Courses of Study 2017-2018 
    Feb 18, 2019  
Courses of Study 2017-2018 [ARCHIVED CATALOG]

Design and Environmental Analysis

In the College of Human Ecology .

Course Offerings  

Design and Environmental Analysis (DEA) combines innovative design thinking with insightful design research to understand how the built environment impacts our daily lives. Through multi-disciplinary training in human-centered design (interior, product, architecture), environmental psychology, ergonomics, and facility strategy and management, we tackle problems from a systems view - people, process and place - to create strategic, sustainable healthy futures by design.

DEA offers an integrative, flexible cur­riculum that is student-centric. Undergraduate students complete a common core of foundation courses then choose to build expertise within a focus area utilizing electives from the broad course offerings within Human Ecology and at Cornell to support their individual goals. Students can also elect to complete a minor, honor’s thesis, or pursue an off-campus study experience.  The undergraduate curriculum is organized around the following three primary research themes: Design Strategy, Sustainable Futures, and Health and Well-Being.

Students will develop expertise in their chosen area but will also interface with students and faculty who have expertise in the other two areas through collaborative studios and interdisciplinary project teams. Working with faculty from a broad range of disciplines, they combine academic course work, field experience and applied research to solve problems.

Diverse faculty backgrounds and teaching approaches help students to develop multidisciplinary problem-solving and creative abilities, aesthetic judgment, and analytical thinking. Students explore innovative concepts for the design and management of interior environments through laboratory, shop, studio, and computer facilities. The relationship between people and their physical surroundings is explored through a combination of academic courses, field experience, and applied research. Examples of student class projects and faculty work are frequently on display in the MVR gallery. The dLibrary includes books, journals, newsletters, and material samples for student use.


M. Shepley, Chair (1411 MVR, (607) 255-2144); Y. Hua, Director of Undergraduate Studies; N. Wells, Director of Graduate Studies; S. Danko, J. Elliott, G. Evans, K. Gibson, R. Gilmore, K. Green, A. Hedge, L. Maxwell, D. Ramzy, S. Yoon, R. Zadeh

Student Policies

The DEA student policies apply specifically to undergraduate students enrolled in the Design and Environmental Analysis (DEA) major. DEA majors must also adhere to all College of Human Ecology (CHE) policies and requirements.

DEA Honors Program:

The honors program, which leads to a B.S. degree with honors in Design and Environmental Analysis, gives official recognition to undergraduate students who have demonstrated excellence in their academic work and their capacity for independent research. In addition to fulfilling the requirements for their major, students in the honors program prepare and orally defend an honors thesis. Honors students work with a research mentor in preparing for their thesis. Interested students should obtain a DEA Honors Program application form online. For more information, students should visit the DEA website: or contact the DEA Honors Representative, Nancy Wells.

Academic Advising:

During their first semester, all DEA majors are matched with a faculty advisor by the director of undergraduate studies.

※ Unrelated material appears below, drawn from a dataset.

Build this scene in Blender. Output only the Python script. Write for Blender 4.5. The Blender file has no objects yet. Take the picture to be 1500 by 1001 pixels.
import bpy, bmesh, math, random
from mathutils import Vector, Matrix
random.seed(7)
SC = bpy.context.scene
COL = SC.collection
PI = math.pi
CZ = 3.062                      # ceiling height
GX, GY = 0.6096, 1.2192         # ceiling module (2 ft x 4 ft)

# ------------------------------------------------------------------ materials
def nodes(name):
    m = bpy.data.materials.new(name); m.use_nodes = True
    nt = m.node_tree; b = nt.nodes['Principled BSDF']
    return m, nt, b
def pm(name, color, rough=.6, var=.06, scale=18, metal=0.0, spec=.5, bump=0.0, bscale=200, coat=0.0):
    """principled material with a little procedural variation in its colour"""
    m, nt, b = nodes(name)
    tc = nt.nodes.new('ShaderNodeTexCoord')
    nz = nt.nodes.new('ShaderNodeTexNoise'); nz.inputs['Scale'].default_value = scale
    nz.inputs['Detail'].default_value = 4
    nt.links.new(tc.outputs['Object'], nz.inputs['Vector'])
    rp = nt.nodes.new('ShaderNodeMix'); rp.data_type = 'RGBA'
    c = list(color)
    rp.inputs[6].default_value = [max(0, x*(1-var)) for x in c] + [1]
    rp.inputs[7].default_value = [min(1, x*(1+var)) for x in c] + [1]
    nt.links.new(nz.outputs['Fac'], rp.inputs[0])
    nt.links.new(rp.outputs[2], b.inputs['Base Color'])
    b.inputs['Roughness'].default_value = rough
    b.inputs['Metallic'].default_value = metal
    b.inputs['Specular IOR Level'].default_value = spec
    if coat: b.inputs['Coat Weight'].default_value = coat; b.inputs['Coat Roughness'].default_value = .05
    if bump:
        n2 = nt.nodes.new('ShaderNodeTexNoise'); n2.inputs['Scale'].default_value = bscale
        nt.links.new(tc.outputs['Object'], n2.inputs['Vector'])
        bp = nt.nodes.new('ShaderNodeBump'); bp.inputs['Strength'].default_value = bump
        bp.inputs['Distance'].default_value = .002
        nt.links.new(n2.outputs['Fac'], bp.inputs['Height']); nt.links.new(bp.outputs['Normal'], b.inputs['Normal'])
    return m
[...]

Consultation with faculty advisors about future goals, graduation requirements, sequences of courses, and electives inside or outside the college helps students develop their academic programs. Faculty advisors can make recommendations on what to include. Students are free to change advisors. Although advisors should be consulted about students’ schedules during course enrollment each semester, it is the student’s responsibility to keep track of his or her courses and to make sure that they meet graduation requirements for their major and college.